European and Arab partners discuss development challenges and priorities across the Arab region

Apr 6, 2017

2016 Arab Human Development Report highlights the important role of youth in achieving the development goals in the region

The United Nations Development Programme (UNDP), the European Commission (EC) and the EastWest Institute (EWI) discussed today the development challenges and priorities in the Arab region, in particular the importance of youth empowerment as a new area of development cooperation in the region. Representatives of EU institutions, Arab Ambassadors to EU and members of the Brussels-based policy, development, and think tank community participated in the debate.

Anchored in the Arab Human Development Report (AHDR) 2016: Youth and the Prospects of Human Development in a Changing Reality, which UNDP published in November 2016, the debate examined links between the current priorities of the European Union, its individual institutions and its member states, and the opportunities and challenges posed by the situation of youth in the Arab region.

Sixth in the series of AHDRs that UNDP has published since 2002, AHDR 2016 provides an evidenced-based overview on youth in the region. It underscores the demographic reality that the current youth cohort is largest the Arab region has ever witnessed. With two thirds of its 370 million inhabitants under the age of 30 and young people aged 15-29 years making up 30% of the Arab region’s total population, this youth cohort is expected to dominate the development scene in the region for at least the next two decades.

“Our report argues that Arab countries can achieve a great leap forward in development, reinforce stability and secure such gains in a sustainable manner, if they adopt policies that give youth a significant stake in shaping their societies and put them at the centre—politically, socially and economically,” stressed Mourad Wahba, Director of UNDP’s Regional Bureau for Arab States. “Arab countries will need significant assistance to pursue such an ambitious development agenda. We are looking to our European partners to support this pursuit, which we believe aligns very well with current EU policy priorities and interests with regards to the Arab region.”

The report is not only focused on opportunities and challenges facing youth, but was also informed by the perspectives of young people in the region. Through consultations, a specially commissioned survey, and a youth innovation camp, young people from across the region helped define challenges analysed in the report and also proposed solutions to address them.

The discussion examined findings of the AHDR 2016 on the effects of conflicts raging across many countries in the region, as well as barriers hindering youth’s enjoyment of essential basic services in education and health, and access to decent employment, on the overall prospects for the future of youth.

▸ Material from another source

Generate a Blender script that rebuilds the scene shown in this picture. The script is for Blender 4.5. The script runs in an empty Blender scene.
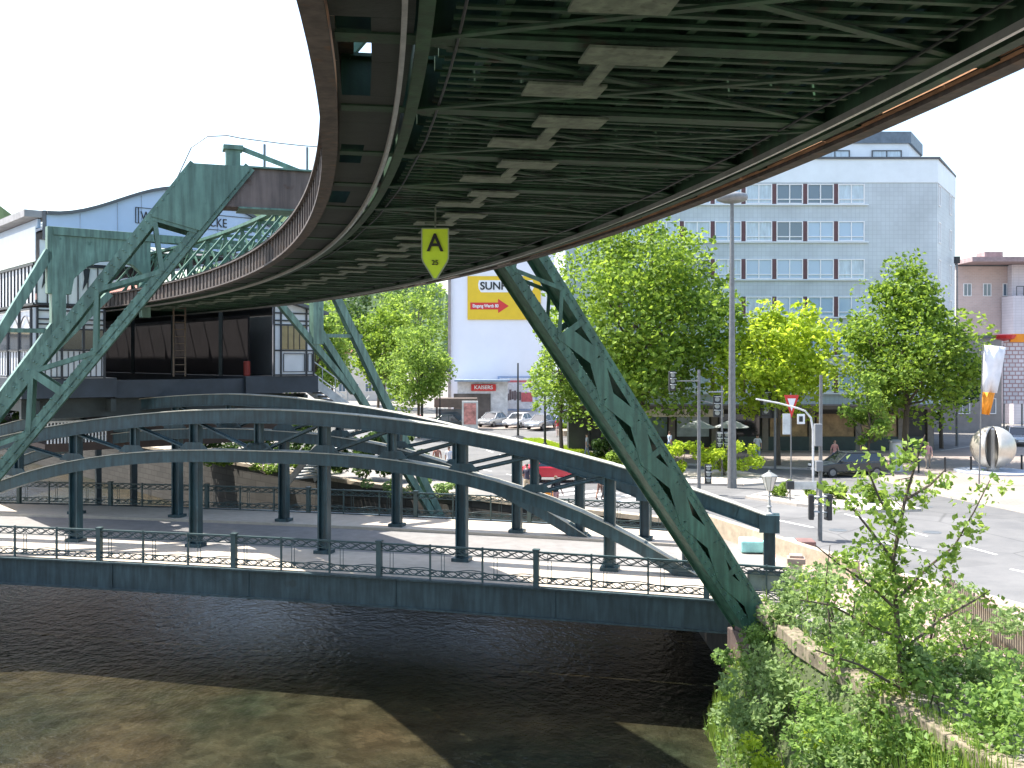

“This forum has offered interesting insights into how conflict and exclusion are the key drivers of youth mobility in the region, compelling young people to seek a safer and better life elsewhere,” said Marjeta Jager, Deputy Director General for International Cooperation and Development in the EC. “The new European Consensus on Development considers youth as a key driver for achieving SDGs. We also encourage our partners to further invest in education, and use it as a tool for promoting peace, tolerance and cultural diversity. With a total portfolio of EUR 5.4 billion, the EU is a key donor in supporting the achievement of SDG4.”

"Today's meetings with youth organisations confirmed the important role and huge potential of youth in achieving economic development in the Southern Neighbourhood," said Maciej Popowski, Deputy Director General for Neighbourhood and Enlargement Negotiations at the European Commission. "We have heard this message and will act on it. Providing opportunities for the young women and men is one of the key priorities of the revised European Neighbourhood Policy which we are currently implementing."

The debate also considered means to operationalize the report’s call on Arab states to invest in a new youth-oriented development model that simultaneously builds young people’s capabilities and expands opportunities available to them, while prioritizing the achievement of peace and security at national and regional levels.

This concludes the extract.